Your task is to give the data again, exactly, with every line intact.

Dataset extract:
::::::::

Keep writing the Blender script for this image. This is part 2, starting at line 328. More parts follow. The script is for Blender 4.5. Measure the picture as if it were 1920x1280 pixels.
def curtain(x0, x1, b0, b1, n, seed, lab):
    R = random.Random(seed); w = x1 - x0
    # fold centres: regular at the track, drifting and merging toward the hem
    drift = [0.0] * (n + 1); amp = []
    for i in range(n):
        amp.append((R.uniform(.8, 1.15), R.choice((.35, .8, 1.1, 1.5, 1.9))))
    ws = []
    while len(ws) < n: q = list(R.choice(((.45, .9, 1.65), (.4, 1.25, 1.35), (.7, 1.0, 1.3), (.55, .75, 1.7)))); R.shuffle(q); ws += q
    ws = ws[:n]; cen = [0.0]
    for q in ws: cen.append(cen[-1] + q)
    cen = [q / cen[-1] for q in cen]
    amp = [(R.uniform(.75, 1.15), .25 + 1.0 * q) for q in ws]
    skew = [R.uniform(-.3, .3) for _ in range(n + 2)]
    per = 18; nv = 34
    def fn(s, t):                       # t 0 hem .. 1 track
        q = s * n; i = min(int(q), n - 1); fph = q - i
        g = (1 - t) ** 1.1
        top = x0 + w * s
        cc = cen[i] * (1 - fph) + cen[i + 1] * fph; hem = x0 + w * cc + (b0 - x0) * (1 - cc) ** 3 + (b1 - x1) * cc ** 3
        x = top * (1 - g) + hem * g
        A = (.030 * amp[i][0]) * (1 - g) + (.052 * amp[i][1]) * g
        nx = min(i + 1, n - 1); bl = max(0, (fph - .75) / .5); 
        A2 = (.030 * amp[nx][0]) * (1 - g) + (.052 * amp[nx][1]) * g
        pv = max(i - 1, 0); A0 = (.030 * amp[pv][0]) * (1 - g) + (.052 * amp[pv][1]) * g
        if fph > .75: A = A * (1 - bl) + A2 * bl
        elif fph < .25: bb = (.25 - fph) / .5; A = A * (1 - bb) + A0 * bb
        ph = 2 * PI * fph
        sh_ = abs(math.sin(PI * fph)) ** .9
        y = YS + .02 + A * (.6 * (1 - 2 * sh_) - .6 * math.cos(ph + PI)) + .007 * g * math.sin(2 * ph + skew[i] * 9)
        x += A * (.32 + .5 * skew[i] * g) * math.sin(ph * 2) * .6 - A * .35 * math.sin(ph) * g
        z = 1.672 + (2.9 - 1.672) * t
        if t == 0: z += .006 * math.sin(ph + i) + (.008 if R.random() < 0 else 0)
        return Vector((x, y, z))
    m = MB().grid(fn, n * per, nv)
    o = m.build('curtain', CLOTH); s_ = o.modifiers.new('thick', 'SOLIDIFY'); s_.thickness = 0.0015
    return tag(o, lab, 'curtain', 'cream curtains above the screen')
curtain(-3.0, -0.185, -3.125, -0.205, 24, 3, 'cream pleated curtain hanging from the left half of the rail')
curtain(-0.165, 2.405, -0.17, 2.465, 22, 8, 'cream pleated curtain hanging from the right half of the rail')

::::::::

Completed task:
Keep writing the Blender script for this image. This is part 2, starting at line 328. More parts follow. The script is for Blender 4.5. Measure the picture as if it were 1920x1280 pixels.
def curtain(x0, x1, b0, b1, n, seed, lab):
    R = random.Random(seed); w = x1 - x0
    # fold centres: regular at the track, drifting and merging toward the hem
    drift = [0.0] * (n + 1); amp = []
    for i in range(n):
        amp.append((R.uniform(.8, 1.15), R.choice((.35, .8, 1.1, 1.5, 1.9))))
    ws = []
    while len(ws) < n: q = list(R.choice(((.45, .9, 1.65), (.4, 1.25, 1.35), (.7, 1.0, 1.3), (.55, .75, 1.7)))); R.shuffle(q); ws += q
    ws = ws[:n]; cen = [0.0]
    for q in ws: cen.append(cen[-1] + q)
    cen = [q / cen[-1] for q in cen]
    amp = [(R.uniform(.75, 1.15), .25 + 1.0 * q) for q in ws]
    skew = [R.uniform(-.3, .3) for _ in range(n + 2)]
    per = 18; nv = 34
    def fn(s, t):                       # t 0 hem .. 1 track
        q = s * n; i = min(int(q), n - 1); fph = q - i
        g = (1 - t) ** 1.1
        top = x0 + w * s
        cc = cen[i] * (1 - fph) + cen[i + 1] * fph; hem = x0 + w * cc + (b0 - x0) * (1 - cc) ** 3 + (b1 - x1) * cc ** 3
        x = top * (1 - g) + hem * g
        A = (.030 * amp[i][0]) * (1 - g) + (.052 * amp[i][1]) * g
        nx = min(i + 1, n - 1); bl = max(0, (fph - .75) / .5); 
        A2 = (.030 * amp[nx][0]) * (1 - g) + (.052 * amp[nx][1]) * g
        pv = max(i - 1, 0); A0 = (.030 * amp[pv][0]) * (1 - g) + (.052 * amp[pv][1]) * g
        if fph > .75: A = A * (1 - bl) + A2 * bl
        elif fph < .25: bb = (.25 - fph) / .5; A = A * (1 - bb) + A0 * bb
        ph = 2 * PI * fph
        sh_ = abs(math.sin(PI * fph)) ** .9
        y = YS + .02 + A * (.6 * (1 - 2 * sh_) - .6 * math.cos(ph + PI)) + .007 * g * math.sin(2 * ph + skew[i] * 9)
        x += A * (.32 + .5 * skew[i] * g) * math.sin(ph * 2) * .6 - A * .35 * math.sin(ph) * g
        z = 1.672 + (2.9 - 1.672) * t
        if t == 0: z += .006 * math.sin(ph + i) + (.008 if R.random() < 0 else 0)
        return Vector((x, y, z))
    m = MB().grid(fn, n * per, nv)
    o = m.build('curtain', CLOTH); s_ = o.modifiers.new('thick', 'SOLIDIFY'); s_.thickness = 0.0015
    return tag(o, lab, 'curtain', 'cream curtains above the screen')
curtain(-3.0, -0.185, -3.125, -0.205, 24, 3, 'cream pleated curtain hanging from the left half of the rail')
curtain(-0.165, 2.405, -0.17, 2.465, 22, 8, 'cream pleated curtain hanging from the right half of the rail')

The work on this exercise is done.